Thursday, August 6, 2009

My favorite radio station ASKED for emails regarding their decision. So you see they ASKED for it.

I heard the announcement today about the program changes.

The reasoning you're giving on-air is perfectly honest: "listenership has remained flat during those weekday night shows while it's doubled during other programming."

You could say the same about many aspects of local or regional cultural flavor that remains in Austin: just like the listenership of KUT grows, the general population grows, and as a result, what made it a special radio station, or a special place, to begin with, is diluted. Your income as a station has more than doubled, or whatever, and most of that money has come from people new to the area, naturally.

But just like people have been reacting with "keep Austin weird" in this town, with panic in their eyes, I find myself reacting with "please, keep KUT, KUT."

Or, go plow right ahead with your goals to become more broadly palatable, like WXPN or KCRW, which no longer transmit with any detectable local or regional flavor.

That way, as you explained quite plainly today, you'll be able to continue to make more money during these hard economic times. How can I make a persuasive argument against that, when whoever may or may not read this wants a steady income during a time when most of us are taking financial hits? Who can blame you for wanting a comfortable salary?

But if you care about KUT as a one-of-a-kind cultural institution like I do, and if you take your very own logic, and project it into the future, look what you get: total dilution. A radio station and indeed a local culture indistinguishable from any other in the country. That's where you are headed. I suspect you don't even realize that your own on-air announcement today prescribes exactly that: "my paycheck is more important than your silly local and regional musical flavor" is a fair paraphrase.

I personally owe Larry Monroe and Paul Rey a vast portion of my appreciation and knowledge of the very best local and regionally distinctive music that makes Austin and, until now, KUT, unique in the world. There has been no other station like it, even in the age of internet and satellite radio. For 12 years I lived in other places, streaming KUT online almost daily just to listen to the very shows you are now bulldozing.

Your justifications to
make room for more generic and marketable music is the exactly same as what developers use to bulldoze historic buildings, because modern condos are without question much more profitable. You admit it in your own on-air announcement. And who can argue with the developer who says "we're so sorry to do this, but you must understand that these new condos are 100% more profitable for us..."

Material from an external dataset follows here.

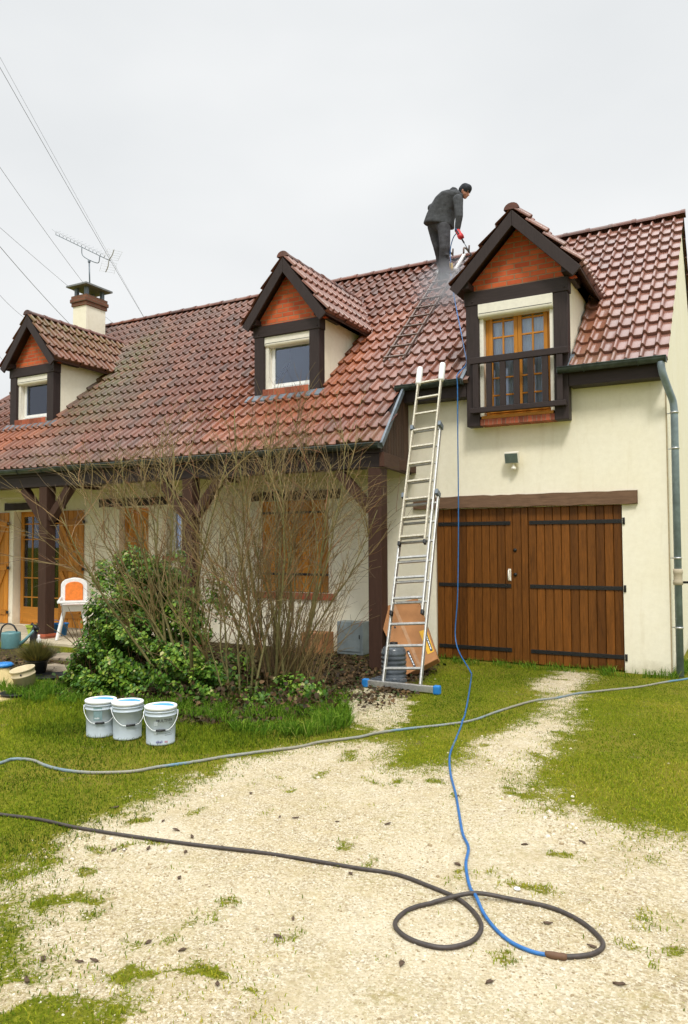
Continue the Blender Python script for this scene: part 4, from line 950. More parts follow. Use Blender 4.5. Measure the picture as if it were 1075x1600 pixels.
for (a, d, nm) in ((aR, -.02, 'boot'), (aL, .26, 'boot')):
    B = Blob(); B.cap(a+Vector((0, 0, -.02)), a+Vector((0, 0, -.09)), .06, .055); B.cap(a+Vector((0, -.02, -.10)), a+Vector((.06, .15, -.105)), .05, .042); B.cap(a+Vector((0, -.04, -.10)), a+Vector((0, -.02, -.08)), .048, .05); fuse(B, 'boot', M['black'], worker, .009, 1)
H = Blob(); H.cap(head+hupv*.05-fwd*.03, head+hupv*.045+fwd*.0, .098, .10); H.cap(head+hupv*.02-fwd*.04, head+hupv*.060+fwd*.022, .10, .084); H.cap(head-hupv*.02-fwd*.05, head-fwd*.04, .085, .09)
fuse(H, 'beanie', cloth('knit_cap', (.035, .038, .045)), worker, .010, 3)
# gloved hand closed round the lance grip
gd = (wp(724, 377.8, -.30)-wrR).normalized(); lance_d = (wp(737.2, 400, -.05)-wp(723.5, 376.5, -.30)).normalized(); hc = wp(719, 369, -.26); acr = gd.cross(lance_d).normalized() if gd.cross(lance_d).length > .05 else Vector((0, 1, 0))
GL = Blob(); GL.cap(wrR-gd*.02, wrR+gd*.03, .044, .046); GL.cap(wrR+gd*.03, hc, .046, .048); bk = acr.cross(lance_d).normalized()
for i in range(4):
    p = hc+lance_d*(-.030+.026*i+.01)+bk*.030; L = (.9, 1.0, .95, .78)[i]
    q = p+acr*.045*L+bk*.004; r2 = q-bk*.045*L+acr*.004; r3 = r2-acr*.035*L
    GL.cap(p, q, .0145, .014, 8); GL.cap(q, r2, .014, .013, 8); GL.cap(r2, r3, .013, .011, 8)
tb = hc-lance_d*.02-acr*.035; GL.cap(tb, tb-bk*.035+lance_d*.03, .016, .015, 8); GL.cap(tb-bk*.035+lance_d*.03, tb-bk*.04+lance_d*.06+acr*.02, .015, .012, 8)
fuse(GL, 'glove', plain('red_glove', (.55, .03, .035), .6), worker, .0065, 1)
G2 = Blob(); g2 = wrL+(wrL-elL).normalized()*.04; G2.cap(wrL, g2, .042, .044)
for i in range(4): p = g2+Vector((-.02+.015*i, 0, -.02+.012*i)); G2.cap(p, p+(wrL-elL).normalized()*.05, .013, .012, 8); G2.cap(p+(wrL-elL).normalized()*.05, p+(wrL-elL).normalized()*.06+Vector((0, -.03, -.01)), .012, .011, 8)
G2.cap(g2, g2+Vector((.02, -.04, .03)), .015, .012, 8); fuse(G2, 'glove', plain('red_glove', (.55, .03, .035), .6), worker, .0065, 1)
# lance
ln = empty('spray_lance', hc, 'thin metal spray lance with a dark grip held in the red gloved hand', 'lance')
a = hc+bk*.0; tip = wp(737.2, 400, -.02); dl = (tip-a).normalized()
MB().tube([a-dl*.10, a+dl*.14], .014, 10).build('grip', M['black'], ln); MB().tube([a+dl*.13, tip-dl*.06], .008, 8).build('wand', M['zincflash'], ln); MB().tube([tip-dl*.07, tip-dl*.02, tip], [.012, .013, .008], 8).build('nozzle', M['black'], ln)
MB().tube([a+dl*.02, a+dl*.05+bk*.05], .007, 6).build('trigger', M['black'], ln); rebase(ln)

# ---------------- hoses
def hosez(p, r): return Vector((p[0], p[1], float(ground_z(np.array([p[0]]), np.array([p[1]]))[0])+r*.9))
def gh(pts, r): return [hosez(gp(u, v), r) for u, v in pts]
GH = [(-60,1210),(0,1195),(20,1188),(50,1190),(80,1201),(130,1208),(200,1208),(250,1200),(300,1193),(350,1184),(400,1177),(470,1168),(500,1160),(560,1152),(590,1145),(640,1138),(700,1132),(740,1126),(780,1113),(830,1098),(870,1092),(900,1085),(950,1079),(1000,1074),(1040,1067),(1075,1062),(1110,1054)]
g = NT('garden_hose'); n = g.noise(1.3, 2, .5); fn = g.noise(60, 3, .6)
g.col(g.mix(g.ramp(fn, [(.3, (0,)*3), (.8, (.6,)*3)]), g.ramp(n, [(.44, (.27, .26, .20)), (.54, (.25, .27, .25)), (.60, (.09, .24, .36))]), (.13, .12, .09))); g.set(rough=.5); M['ghose'] = g.m
pp = smooth(gh(GH, .0125), 8); pp = [p+Vector((random.gauss(0, .0015), random.gauss(0, .0015), 0)) for p in pp]
o = MB().tube(pp, .0125, 10).build('garden_hose', M['ghose']); tag(o, 'faded grey green garden hose crossing the lawn and drive in front of the house', 'hose')
BK = [(-60,1266),(0,1275),(60,1283),(120,1295),(200,1308),(300,1322),(400,1333),(480,1346),(560,1360),(620,1370),(670,1388),(715,1408),(740,1428),(752,1450),(745,1468),(725,1479),(690,1484),(650,1475),(625,1460),(618,1443),(640,1424),(680,1414),(740,1406),(800,1409),(860,1421),(905,1441),(935,1465),(942,1482),(925,1495),(890,1498.5),(858,1495)]
BL = [(862,1496),(830,1489),(795,1472),(768,1448),(747,1416),(734,1388),(728,1355),(732,1328),(723,1305),(717,1272),(712,1242),(704,1210),(703,1180),(712,1155),(725,1122),(731,1095),(735,1070),(737,1054)]
ph = empty('pressure_hose', hosez(gp(860, 1495), .01), 'pressure washer hose, black coil on the drive and blue length up to the roof', 'hose')
kp = gh(BK, .011)
bk_pts = smooth(kp, 8)
# lift where the loop passes over itself
for i, p in enumerate(bk_pts):
    if 8*21 <= i <= 8*24: p.z += .022*math.exp(-((i-8*22)/6.0)**2)
M['bhose'] = plain('blue_rubber', (.02, .13, .36), .38, 0, .25, 30); M['khose'] = plain('black_rubber', (.045, .035, .03), .5, 0, .4, 40)
MB().tube(bk_pts, .0105, 10).build('black_hose', M['khose'], ph)
dp_ = smooth(gh(BL, .0095), 8)
for i, p in enumerate(dp_):
    for c in (gp(746, 1407), gp(733, 1390)):
        pass
    if (p-gp(744, 1410)).length < .25: p.z += .022*math.exp(-((p-gp(744, 1410)).length/.08)**2)
    if (p-gp(727, 1128)).length < .3: p.z += .026*math.exp(-((p-gp(727, 1128)).length/.08)**2)
hx_ = Vector((-2.665, -.46, 0)); base = dp_[-1]
rise = [base, Vector((-2.68, -.60, .35)), Vector((-2.675, -.52, 1.0)), Vector((-2.67, -.47, 2.0)), Vector((-2.67, -.46, 3.2)), Vector((-2.67, -.45, 3.9)), Vector((-2.675, -.44, 4.08)), rp(731, 578, .10)]
over = [rp(u, v, .075) for u, v in ((728, 556), (724, 535), (719, 510), (714.5, 488), (710.5, 465), (707, 442), (705, 425))]+[wp(704.5, 412, -.10), wp(703.5, 398, -.08), wp(704.5, 384, -.08), wp(708.5, 371, -.12), wp(713, 364, -.18), a-dl*.15, a-dl*.09]
MB().tube(dp_[:-1]+smooth(rise+over, 8), .0085, 8).build('blue_hose', M['bhose'], ph)
cpl = [p for p in smooth(gh([(886,1499.5),(874,1498),(862,1496),(852,1493.5)], .012), 3)]
MB().tube(cpl, [.0115, .015, .016, .014, .0155, .0155, .015, .014, .012, .011][:len(cpl)], 10).build('coupling', plain('rusty_coupling', (.12, .06, .03), .7), ph); rebase(ph)

# spray mist hanging over the tiles by the worker's feet
mt = bpy.data.materials.new('water_mist'); mt.use_nodes = True; t_ = mt.node_tree; t_.nodes.clear(); out = t_.nodes.new('ShaderNodeOutputMaterial'); pv = t_.nodes.new('ShaderNodeVolumePrincipled')
tcn = t_.nodes.new('ShaderNodeTexCoord'); ln_ = t_.nodes.new('ShaderNodeVectorMath'); ln_.operation = 'LENGTH'; t_.links.new(tcn.outputs['Object'], ln_.inputs[0])
rmp = t_.nodes.new('ShaderNodeMapRange'); rmp.inputs[1].default_value = 1.0; rmp.inputs[2].default_value = .15; rmp.inputs[3].default_value = 0; rmp.inputs[4].default_value = 1; t_.links.new(ln_.outputs['Value'], rmp.inputs[0])
nz_ = t_.nodes.new('ShaderNodeTexNoise'); nz_.inputs['Scale'].default_value = 2.2; nz_.inputs['Detail'].default_value = 3; t_.links.new(tcn.outputs['Object'], nz_.inputs['Vector'])
m1 = t_.nodes.new('ShaderNodeMath'); m1.operation = 'MULTIPLY'; t_.links.new(rmp.outputs[0], m1.inputs[0]); t_.links.new(nz_.outputs[0], m1.inputs[1])
m2 = t_.nodes.new('ShaderNodeMath'); m2.operation = 'MULTIPLY'; m2.inputs[1].default_value = 2.3; t_.links.new(m1.outputs[0], m2.inputs[0]); t_.links.new(m2.outputs[0], pv.inputs['Density'])
pv.inputs['Color'].default_value = (.95, .96, 1, 1); pv.inputs['Anisotropy'].default_value = .2; t_.links.new(pv.outputs[0], out.inputs['Volume'])
mb = MB(); mb.lathe((0, 0, 0), [(math.cos(R_(a))*1.0+.0001, math.sin(R_(a))) for a in range(-90, 91, 15)], 20); mo = mb.build('water_mist', mt); mo.location = (-3.45, 1.9, rz(1.9)+.12); mo.scale = (.95, .8, .62); tag(mo, 'thin spray mist over the tiles beside the feet of the worker', 'mist', kind='stuff')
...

Hey-- I'll simply follow my favorite deejays and their unwanted kind wherever they go. Just like I followed Bob Edwards to satellite radio when NPR bulldozed his historic ass to make way for something much more hip and marketable.

By the way, what do you think the musicians-- I mean the living Austin legends-- what do you suppose they think of your profitable little demolition scheme? Did you run it by any of them yet?
I mean, they're only the musicians that created the music that built the station you now enjoy a paycheck from. Do you think Willie Nelson, Guy Clark, Nanci Griffith and the like think what you are doing is just totally cool and understandable because of needing to maintain your salaries during a depression? Do you even care anymore?

How about if we keep the classic, heroic, world-class, one-of-a-kind deejays and their encyclopedic regional music knowledge, get rid of whoever you are? The station could be run just as well with the talents of volunteers and students, keeping the senior on air talent perfectly intact, "during these hard economic times."

And whoever YOU are, bulldozing old unprofitable institutions, YOU can simply move to another city and work for a more generic public radio station that suits your tastes better and will always alter its programming in order to sustain your paycheck, no matter what? That way everybody's happy-- you get your guaranteed income, and we get to keep the unique character of our radio station.

What if the senior on-air talent isn't the real problem here, rather, it's KUT's finance people and their stats and projections? How many hundred thousand are saved if you cut them out instead, and keep the only programming that distinguishes you from every other public radio station in the country?

Look, I'm only 37 years old, but I know exactly what's driving this change, I see where you're headed with it, and I know what these people who are creating your cozy paycheck are going to turn KUT into. It's sad but so are a lot of similar things these days.

Thank God for satellite and internet radio! I will support my heroes there!